Ranx – ou RanXerox –, personnage atypique d'androïde ultra-violent, apparaît pour la première fois en France en 1981 dans les pages du magazine L'Écho des savanes. Il a pourtant été créé en 1977 en Italie, par Stefano Tamburini, Tanino Liberatore et Andrea Pazienza, trois jeunes artistes à la tête du mouvement des nouveaux futuristes italiens. D'abord héros de courts épisodes en noir et blanc, où il traîne dans un trentième niveau livré aux malfrats d'une Rome futuriste et trucide tous ceux qui lui barrent le chemin, Ranx passe rapidement à la couleur et à un format élargi. Dans Ranx à New York, il traverse l'Atlantique après maintes péripéties dans la capitale italienne. Puis avec Bon anniversaire Lubna, on le redécouvre prêt à tout pour arracher la petite peste dont il est amoureux aux dangers qui la guettent. En 1986, alors que les créateurs de Ranx travaillent sur un troisième épisode des aventures du héros italien, Tamburini succombe à une overdose, suivi de près par Pazienza qui meurt de la même façon.
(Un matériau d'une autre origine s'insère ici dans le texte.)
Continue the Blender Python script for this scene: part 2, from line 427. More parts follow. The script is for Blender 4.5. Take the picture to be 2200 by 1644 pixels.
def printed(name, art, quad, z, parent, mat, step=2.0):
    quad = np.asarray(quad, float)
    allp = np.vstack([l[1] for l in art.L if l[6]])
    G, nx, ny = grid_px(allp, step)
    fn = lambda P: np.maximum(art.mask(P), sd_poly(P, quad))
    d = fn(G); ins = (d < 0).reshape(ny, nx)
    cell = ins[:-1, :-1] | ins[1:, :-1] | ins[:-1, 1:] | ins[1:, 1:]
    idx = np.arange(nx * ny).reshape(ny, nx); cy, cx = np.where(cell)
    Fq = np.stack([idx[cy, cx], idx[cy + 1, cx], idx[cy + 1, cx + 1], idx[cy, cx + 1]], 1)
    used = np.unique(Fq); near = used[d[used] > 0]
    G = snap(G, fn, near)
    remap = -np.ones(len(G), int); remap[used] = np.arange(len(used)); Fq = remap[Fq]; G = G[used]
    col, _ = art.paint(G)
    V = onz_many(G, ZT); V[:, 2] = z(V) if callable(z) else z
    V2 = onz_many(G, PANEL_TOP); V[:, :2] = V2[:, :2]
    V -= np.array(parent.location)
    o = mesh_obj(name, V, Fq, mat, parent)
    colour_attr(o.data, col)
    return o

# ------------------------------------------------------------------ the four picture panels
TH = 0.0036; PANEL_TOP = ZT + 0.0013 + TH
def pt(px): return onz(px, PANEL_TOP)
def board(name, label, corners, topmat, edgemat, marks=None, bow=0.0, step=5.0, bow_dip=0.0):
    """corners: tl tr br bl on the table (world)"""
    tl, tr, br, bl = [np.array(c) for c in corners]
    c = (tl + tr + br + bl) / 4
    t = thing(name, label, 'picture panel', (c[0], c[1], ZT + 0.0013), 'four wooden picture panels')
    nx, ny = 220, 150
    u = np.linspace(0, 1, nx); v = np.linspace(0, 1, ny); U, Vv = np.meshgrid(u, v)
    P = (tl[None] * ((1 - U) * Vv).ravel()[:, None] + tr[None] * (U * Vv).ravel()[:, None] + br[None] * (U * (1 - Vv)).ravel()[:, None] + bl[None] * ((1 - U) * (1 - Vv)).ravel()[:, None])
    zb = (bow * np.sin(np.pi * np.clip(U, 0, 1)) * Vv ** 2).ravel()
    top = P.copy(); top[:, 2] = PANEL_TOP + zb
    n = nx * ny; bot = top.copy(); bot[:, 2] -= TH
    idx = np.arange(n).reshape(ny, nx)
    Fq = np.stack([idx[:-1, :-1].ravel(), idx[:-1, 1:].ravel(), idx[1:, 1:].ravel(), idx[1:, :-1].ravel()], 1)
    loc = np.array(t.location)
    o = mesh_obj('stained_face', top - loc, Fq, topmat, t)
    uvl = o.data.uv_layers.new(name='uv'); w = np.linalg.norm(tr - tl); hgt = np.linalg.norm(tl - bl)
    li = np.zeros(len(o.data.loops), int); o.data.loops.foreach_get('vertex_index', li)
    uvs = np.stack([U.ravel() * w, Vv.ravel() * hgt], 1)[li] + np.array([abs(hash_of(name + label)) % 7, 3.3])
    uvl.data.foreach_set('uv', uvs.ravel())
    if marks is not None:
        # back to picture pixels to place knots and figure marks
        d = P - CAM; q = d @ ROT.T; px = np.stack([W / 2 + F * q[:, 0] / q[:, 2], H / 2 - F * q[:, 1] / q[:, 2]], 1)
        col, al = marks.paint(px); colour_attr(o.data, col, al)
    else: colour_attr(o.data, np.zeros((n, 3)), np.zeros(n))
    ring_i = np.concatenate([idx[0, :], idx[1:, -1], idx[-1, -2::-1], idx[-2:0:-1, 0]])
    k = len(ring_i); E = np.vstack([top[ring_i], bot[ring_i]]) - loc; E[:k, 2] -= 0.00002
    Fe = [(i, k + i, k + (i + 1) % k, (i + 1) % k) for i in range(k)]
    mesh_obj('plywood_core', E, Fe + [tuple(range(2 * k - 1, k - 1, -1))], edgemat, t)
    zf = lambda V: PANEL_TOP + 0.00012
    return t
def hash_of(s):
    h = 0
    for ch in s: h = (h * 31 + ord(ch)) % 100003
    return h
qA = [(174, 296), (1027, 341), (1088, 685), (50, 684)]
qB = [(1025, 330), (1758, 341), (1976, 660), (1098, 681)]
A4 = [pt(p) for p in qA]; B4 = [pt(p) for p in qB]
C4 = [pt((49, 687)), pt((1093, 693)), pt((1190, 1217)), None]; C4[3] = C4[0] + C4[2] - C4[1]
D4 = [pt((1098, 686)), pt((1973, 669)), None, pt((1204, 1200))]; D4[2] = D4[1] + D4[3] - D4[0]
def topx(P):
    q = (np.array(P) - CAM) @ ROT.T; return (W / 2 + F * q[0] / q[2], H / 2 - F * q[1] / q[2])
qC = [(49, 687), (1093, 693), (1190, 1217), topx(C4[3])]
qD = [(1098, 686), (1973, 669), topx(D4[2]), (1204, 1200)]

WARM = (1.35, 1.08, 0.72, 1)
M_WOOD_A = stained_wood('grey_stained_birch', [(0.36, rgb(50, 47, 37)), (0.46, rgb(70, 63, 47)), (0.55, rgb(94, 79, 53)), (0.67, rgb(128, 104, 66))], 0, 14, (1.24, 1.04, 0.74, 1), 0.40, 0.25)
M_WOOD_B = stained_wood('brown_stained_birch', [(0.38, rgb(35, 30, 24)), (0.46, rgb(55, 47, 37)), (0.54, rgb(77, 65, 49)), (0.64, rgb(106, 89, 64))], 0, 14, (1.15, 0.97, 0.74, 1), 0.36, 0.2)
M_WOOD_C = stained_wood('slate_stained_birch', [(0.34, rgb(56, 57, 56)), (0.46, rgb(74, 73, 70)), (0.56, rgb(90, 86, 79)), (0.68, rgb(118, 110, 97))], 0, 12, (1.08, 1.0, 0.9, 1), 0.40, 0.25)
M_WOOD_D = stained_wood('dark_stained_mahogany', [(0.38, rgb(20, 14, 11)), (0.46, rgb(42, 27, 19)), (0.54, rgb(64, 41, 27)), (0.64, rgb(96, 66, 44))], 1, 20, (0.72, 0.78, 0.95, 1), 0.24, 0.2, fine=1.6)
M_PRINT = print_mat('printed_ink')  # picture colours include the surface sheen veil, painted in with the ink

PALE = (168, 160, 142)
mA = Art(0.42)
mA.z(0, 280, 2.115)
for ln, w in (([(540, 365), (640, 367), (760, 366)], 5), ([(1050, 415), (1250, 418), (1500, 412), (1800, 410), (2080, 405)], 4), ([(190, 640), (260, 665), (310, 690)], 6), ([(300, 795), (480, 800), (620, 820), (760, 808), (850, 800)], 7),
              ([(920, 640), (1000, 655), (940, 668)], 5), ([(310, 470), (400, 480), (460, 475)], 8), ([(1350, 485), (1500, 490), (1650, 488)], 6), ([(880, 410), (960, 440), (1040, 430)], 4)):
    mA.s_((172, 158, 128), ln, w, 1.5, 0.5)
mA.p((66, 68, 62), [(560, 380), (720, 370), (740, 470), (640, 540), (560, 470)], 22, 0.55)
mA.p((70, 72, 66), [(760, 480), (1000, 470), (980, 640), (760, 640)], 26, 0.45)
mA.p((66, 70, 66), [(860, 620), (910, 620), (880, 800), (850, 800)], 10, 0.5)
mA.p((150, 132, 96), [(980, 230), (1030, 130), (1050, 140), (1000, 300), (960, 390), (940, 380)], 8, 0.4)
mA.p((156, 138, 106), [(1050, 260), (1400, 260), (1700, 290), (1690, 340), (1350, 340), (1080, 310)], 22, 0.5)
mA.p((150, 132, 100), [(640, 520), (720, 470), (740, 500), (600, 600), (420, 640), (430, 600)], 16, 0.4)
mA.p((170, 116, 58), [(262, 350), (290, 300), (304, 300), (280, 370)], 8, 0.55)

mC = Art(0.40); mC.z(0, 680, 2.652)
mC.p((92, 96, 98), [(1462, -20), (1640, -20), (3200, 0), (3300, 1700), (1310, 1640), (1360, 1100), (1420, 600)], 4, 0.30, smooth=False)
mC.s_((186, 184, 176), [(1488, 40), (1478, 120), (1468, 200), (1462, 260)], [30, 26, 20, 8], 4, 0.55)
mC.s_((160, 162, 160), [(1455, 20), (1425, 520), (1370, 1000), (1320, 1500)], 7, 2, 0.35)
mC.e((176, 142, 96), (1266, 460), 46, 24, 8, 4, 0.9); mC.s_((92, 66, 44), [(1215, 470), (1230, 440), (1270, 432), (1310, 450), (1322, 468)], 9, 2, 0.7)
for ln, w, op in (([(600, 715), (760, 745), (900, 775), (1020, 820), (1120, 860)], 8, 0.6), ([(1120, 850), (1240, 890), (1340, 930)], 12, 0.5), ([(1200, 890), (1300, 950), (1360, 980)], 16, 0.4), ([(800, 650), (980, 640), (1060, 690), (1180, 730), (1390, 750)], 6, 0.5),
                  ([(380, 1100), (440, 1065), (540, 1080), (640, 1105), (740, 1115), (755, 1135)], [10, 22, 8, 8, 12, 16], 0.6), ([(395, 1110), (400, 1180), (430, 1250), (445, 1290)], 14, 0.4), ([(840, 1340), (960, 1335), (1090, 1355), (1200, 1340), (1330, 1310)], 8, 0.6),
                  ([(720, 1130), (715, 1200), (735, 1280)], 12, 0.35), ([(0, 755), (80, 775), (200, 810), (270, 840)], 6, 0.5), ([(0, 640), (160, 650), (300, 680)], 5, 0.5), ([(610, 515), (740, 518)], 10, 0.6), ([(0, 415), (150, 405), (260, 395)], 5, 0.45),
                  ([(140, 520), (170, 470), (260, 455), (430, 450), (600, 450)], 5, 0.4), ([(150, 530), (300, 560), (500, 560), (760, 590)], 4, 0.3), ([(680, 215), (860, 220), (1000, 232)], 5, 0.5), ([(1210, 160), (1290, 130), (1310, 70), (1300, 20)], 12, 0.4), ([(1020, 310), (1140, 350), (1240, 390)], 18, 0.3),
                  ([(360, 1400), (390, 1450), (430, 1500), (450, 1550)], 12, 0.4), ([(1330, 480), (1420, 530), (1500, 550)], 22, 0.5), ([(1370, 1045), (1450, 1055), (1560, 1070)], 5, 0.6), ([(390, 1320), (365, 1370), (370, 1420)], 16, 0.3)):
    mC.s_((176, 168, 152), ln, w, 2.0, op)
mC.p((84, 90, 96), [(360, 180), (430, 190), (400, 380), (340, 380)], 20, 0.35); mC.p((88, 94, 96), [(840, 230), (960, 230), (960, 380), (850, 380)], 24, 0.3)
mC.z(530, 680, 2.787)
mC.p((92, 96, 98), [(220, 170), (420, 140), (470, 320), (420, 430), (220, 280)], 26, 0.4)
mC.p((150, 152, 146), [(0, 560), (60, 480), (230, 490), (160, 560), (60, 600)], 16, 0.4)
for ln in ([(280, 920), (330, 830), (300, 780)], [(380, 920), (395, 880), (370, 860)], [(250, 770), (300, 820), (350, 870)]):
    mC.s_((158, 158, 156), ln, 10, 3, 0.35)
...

Liberatore, maintenant seul, ne terminera pas l'ultime album. Ce n'est que dix ans plus tard que Amen ! paraît, fruit de l'association de l'auteur de BD italien et d'Alain Chabat (le cinéaste).

Du sexe, de la drogue, du punk et du trash

Deuxième planche du premier épisode de Ranx : le personnage tranche au couteau les doigts d'un homme qui l'a insulté.
Troisième planche : il met son poing dans la figure d'un gamin qui lui tire la langue.
Le ton est donné. Le tout nouveau héros de bande dessinée qui vient d'apparaître est une brute épaisse. Ce robot à l'apparence humaine, fabriqué à partir d'une photocopieuse Xerox, est un personnage qui n'a ni foi, ni loi, ce qui se lit sur sa face porcine et se traduit par l'absence totale d'inhibition chez ce zonard du trentième niveau. Les auteurs de la BD ne souffrant d'aucune censure, ils livrent des dessins où règnent violence, gore et sexe, Ranx comme d'autres personnages – homme ou femme – exhibant allègrement leurs organes génitaux. C'est donc à un public averti que s'adresse Ranx.

C'est aussi un public amateur de science-fiction qui prendra plaisir à lire cette saga qui s'est écrite sur plus de dix ans. La Rome et la New-York des années quatre-vingt qui servent de décors aux aventures de Ranx sont futuristes, mais surtout décrépies, livrées en partie aux bandes de criminels, victimes de psychopathes que la folie pousse à abattre des gens dans les transports. Leurs populations sont divisées entre riches et pauvres que la consommation de drogues de tous types rassemblent dans la déchéance, le stupre et l'auto-destruction. Des métropoles qui n'ont que trop de points communs avec les grandes villes de notre début du XXIe siècle. Ces théâtres de la décadence humaine, Tamburini, Liberatore et Pazienza s'en servent également pour se moquer. Se moquer par exemple des milieux hype, avec la party chez Enogabalo ; se moquer des milieux artistiques avec la transformation de Ranx en Fred Astaire à Broadway, du défilé de mode de Sgtfeghi, et cætera.

Pourtant, malgré sa modernité, Ranx reste une bande dessinée ancrée dans les années quatre-vingt qui l'ont vu naître. Outre le fait qu'elle évoque justement cette décennie – donc un futur maintenant dépassé, mais qui n'a rien perdu de sa pertinence –, elle en possède tous les attributs visuels : le kitsch de ses couleurs, le côté rétro de nombre d'éléments du décor, le style vestimentaire des personnages, le côté punk du personnage, la liberté de ton des auteurs issus d'une génération désenchantée, amateurs d'urbanisme, de machines et de vitesse, criant dans chaque planche leur rage contre une société moderne partant à vau-l'eau.

Pas étonnant, donc, qu'en son temps, Ranx ait marqué les lecteurs. La qualité de ses dessins et de ses couleurs, mais surtout son côté provocateur ne pouvait que frapper les esprits – et ils le font toujours. Les scénarios des aventures de l'automate ultra-violent ne sont pas d'une grande profondeur, mais ils laissent libre cours à l'expression de l'amour des auteurs pour la modernité urbaine et technologique. Ranx, bande dessinée culte, méritait une réédition qui permettra à ceux qui la connaissaient de la redécouvrir ; à ceux qui ne la connaissaient pas de compléter leur culture bédéphile en prenant, s'ils ne sont pas choqués par le sang, le sexe et la drogue, un plaisir certain.